* [Data excerpt]

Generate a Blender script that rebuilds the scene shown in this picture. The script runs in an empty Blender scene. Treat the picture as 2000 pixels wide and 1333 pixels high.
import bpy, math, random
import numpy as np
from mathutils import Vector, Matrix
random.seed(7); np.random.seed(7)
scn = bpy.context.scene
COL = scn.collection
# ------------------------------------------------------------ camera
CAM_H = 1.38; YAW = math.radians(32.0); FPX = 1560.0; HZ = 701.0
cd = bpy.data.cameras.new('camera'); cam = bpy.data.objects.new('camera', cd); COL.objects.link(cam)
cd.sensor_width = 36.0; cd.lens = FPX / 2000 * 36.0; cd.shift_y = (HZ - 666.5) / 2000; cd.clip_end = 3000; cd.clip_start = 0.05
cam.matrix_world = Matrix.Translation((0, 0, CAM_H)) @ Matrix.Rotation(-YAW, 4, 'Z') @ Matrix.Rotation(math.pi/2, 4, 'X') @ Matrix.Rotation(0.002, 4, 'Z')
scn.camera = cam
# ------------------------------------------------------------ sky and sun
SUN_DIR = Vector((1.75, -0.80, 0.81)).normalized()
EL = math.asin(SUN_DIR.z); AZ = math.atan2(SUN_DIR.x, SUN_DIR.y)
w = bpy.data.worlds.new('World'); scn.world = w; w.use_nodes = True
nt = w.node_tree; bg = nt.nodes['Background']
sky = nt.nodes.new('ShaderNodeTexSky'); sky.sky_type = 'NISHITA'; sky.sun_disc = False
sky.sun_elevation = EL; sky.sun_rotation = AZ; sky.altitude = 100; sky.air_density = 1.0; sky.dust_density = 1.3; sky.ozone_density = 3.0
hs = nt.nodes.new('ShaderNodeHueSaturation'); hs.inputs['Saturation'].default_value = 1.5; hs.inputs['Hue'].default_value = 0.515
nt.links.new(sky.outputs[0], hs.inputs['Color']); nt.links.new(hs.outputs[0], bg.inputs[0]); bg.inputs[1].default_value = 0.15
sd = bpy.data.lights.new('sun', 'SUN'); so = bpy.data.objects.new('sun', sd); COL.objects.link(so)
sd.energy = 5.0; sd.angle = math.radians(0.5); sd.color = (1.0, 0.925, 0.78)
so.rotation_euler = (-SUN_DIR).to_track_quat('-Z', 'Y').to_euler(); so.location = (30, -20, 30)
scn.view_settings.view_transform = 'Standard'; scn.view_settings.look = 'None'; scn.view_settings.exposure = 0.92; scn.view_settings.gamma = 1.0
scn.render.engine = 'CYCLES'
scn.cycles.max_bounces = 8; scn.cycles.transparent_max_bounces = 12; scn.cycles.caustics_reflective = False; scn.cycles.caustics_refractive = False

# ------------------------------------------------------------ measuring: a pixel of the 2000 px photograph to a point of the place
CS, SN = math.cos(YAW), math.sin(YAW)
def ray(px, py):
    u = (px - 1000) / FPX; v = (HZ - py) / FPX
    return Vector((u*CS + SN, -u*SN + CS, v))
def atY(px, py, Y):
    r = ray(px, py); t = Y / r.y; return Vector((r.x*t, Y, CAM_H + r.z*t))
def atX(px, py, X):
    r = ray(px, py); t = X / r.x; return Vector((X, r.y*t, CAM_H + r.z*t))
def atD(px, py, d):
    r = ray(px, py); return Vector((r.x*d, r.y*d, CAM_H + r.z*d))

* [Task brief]
Extract the complete listing verbatim.

* [Exercise result]
Generate a Blender script that rebuilds the scene shown in this picture. The script runs in an empty Blender scene. Treat the picture as 2000 pixels wide and 1333 pixels high.
import bpy, math, random
import numpy as np
from mathutils import Vector, Matrix
random.seed(7); np.random.seed(7)
scn = bpy.context.scene
COL = scn.collection
# ------------------------------------------------------------ camera
CAM_H = 1.38; YAW = math.radians(32.0); FPX = 1560.0; HZ = 701.0
cd = bpy.data.cameras.new('camera'); cam = bpy.data.objects.new('camera', cd); COL.objects.link(cam)
cd.sensor_width = 36.0; cd.lens = FPX / 2000 * 36.0; cd.shift_y = (HZ - 666.5) / 2000; cd.clip_end = 3000; cd.clip_start = 0.05
cam.matrix_world = Matrix.Translation((0, 0, CAM_H)) @ Matrix.Rotation(-YAW, 4, 'Z') @ Matrix.Rotation(math.pi/2, 4, 'X') @ Matrix.Rotation(0.002, 4, 'Z')
scn.camera = cam
# ------------------------------------------------------------ sky and sun
SUN_DIR = Vector((1.75, -0.80, 0.81)).normalized()
EL = math.asin(SUN_DIR.z); AZ = math.atan2(SUN_DIR.x, SUN_DIR.y)
w = bpy.data.worlds.new('World'); scn.world = w; w.use_nodes = True
nt = w.node_tree; bg = nt.nodes['Background']
sky = nt.nodes.new('ShaderNodeTexSky'); sky.sky_type = 'NISHITA'; sky.sun_disc = False
sky.sun_elevation = EL; sky.sun_rotation = AZ; sky.altitude = 100; sky.air_density = 1.0; sky.dust_density = 1.3; sky.ozone_density = 3.0
hs = nt.nodes.new('ShaderNodeHueSaturation'); hs.inputs['Saturation'].default_value = 1.5; hs.inputs['Hue'].default_value = 0.515
nt.links.new(sky.outputs[0], hs.inputs['Color']); nt.links.new(hs.outputs[0], bg.inputs[0]); bg.inputs[1].default_value = 0.15
sd = bpy.data.lights.new('sun', 'SUN'); so = bpy.data.objects.new('sun', sd); COL.objects.link(so)
sd.energy = 5.0; sd.angle = math.radians(0.5); sd.color = (1.0, 0.925, 0.78)
so.rotation_euler = (-SUN_DIR).to_track_quat('-Z', 'Y').to_euler(); so.location = (30, -20, 30)
scn.view_settings.view_transform = 'Standard'; scn.view_settings.look = 'None'; scn.view_settings.exposure = 0.92; scn.view_settings.gamma = 1.0
scn.render.engine = 'CYCLES'
scn.cycles.max_bounces = 8; scn.cycles.transparent_max_bounces = 12; scn.cycles.caustics_reflective = False; scn.cycles.caustics_refractive = False

# ------------------------------------------------------------ measuring: a pixel of the 2000 px photograph to a point of the place
CS, SN = math.cos(YAW), math.sin(YAW)
def ray(px, py):
    u = (px - 1000) / FPX; v = (HZ - py) / FPX
    return Vector((u*CS + SN, -u*SN + CS, v))
def atY(px, py, Y):
    r = ray(px, py); t = Y / r.y; return Vector((r.x*t, Y, CAM_H + r.z*t))
def atX(px, py, X):
    r = ray(px, py); t = X / r.x; return Vector((X, r.y*t, CAM_H + r.z*t))
def atD(px, py, d):
    r = ray(px, py); return Vector((r.x*d, r.y*d, CAM_H + r.z*d))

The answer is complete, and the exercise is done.